Los directores que hemos tenido se han rigurosamente encargado de mantener, impolutas, la fiabilidad y maestría periodística de quienes trabajan en Prensa ULA. Pero también el respeto por los Derechos Humanos, laborales, el dignísimo trato que los periodistas merecen en cualquier organismo oficial o privado donde realicen sus labores de comunicadores sociales.

Prensa tuvo relevos generacionales, pero, casi todos, veteranos periodistas. Y, entre ellos, un hombre de Letras: Ramiro Sánchez, José Ramón Dávila, Ramiro Valbuena, María de los Ángeles Pérez, José Abel Angulo y Danilo Figueroa. A los reporteros gráficos Ramón Pico y Lander Altuve. A Ramón Rondón, con la filmadora de ULATV. No dudo que todos son inteligentes, porque esa cualidad forma parte de la tradición e historia de la Oficina de Prensa Institucional. También ejercieron funciones en esta veterana dependencia la afable y meditabunda aseadora señora Mercedes,  y Marinel Paiva, en sustitución de la jurásica pero todavía linda abuelita Nelys Castillo.
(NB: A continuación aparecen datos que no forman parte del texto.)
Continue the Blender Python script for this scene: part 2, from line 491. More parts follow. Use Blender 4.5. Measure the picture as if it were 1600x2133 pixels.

En ocasiones, los que estamos «en situación de retiro» irrumpimos en Prensa ULA: empero, no para entorpecer las actividades laborales de viejos y nuevos amigos o amigas. Ocurre que, en mi caso personal resisto morir olvidado por seres hacia los cuales guardo infinito afecto y admiración por su maestría en el oficio y capacidad de resistencia. Escucharme cuando llego triste o alegre. Por ser corteses. También a ellos el futuro depara lo que a mi sobrevino, pero, ojalá no se rindan jamás. No he capitulado, pese a experimentar la progresiva destrucción de la Universidad de los Andes por parte del Terrorismo-Socialismo-Comunismo Doctrinal de Gobierno. Moriré alzado con mi alma escritural, sin sentirme derrotado.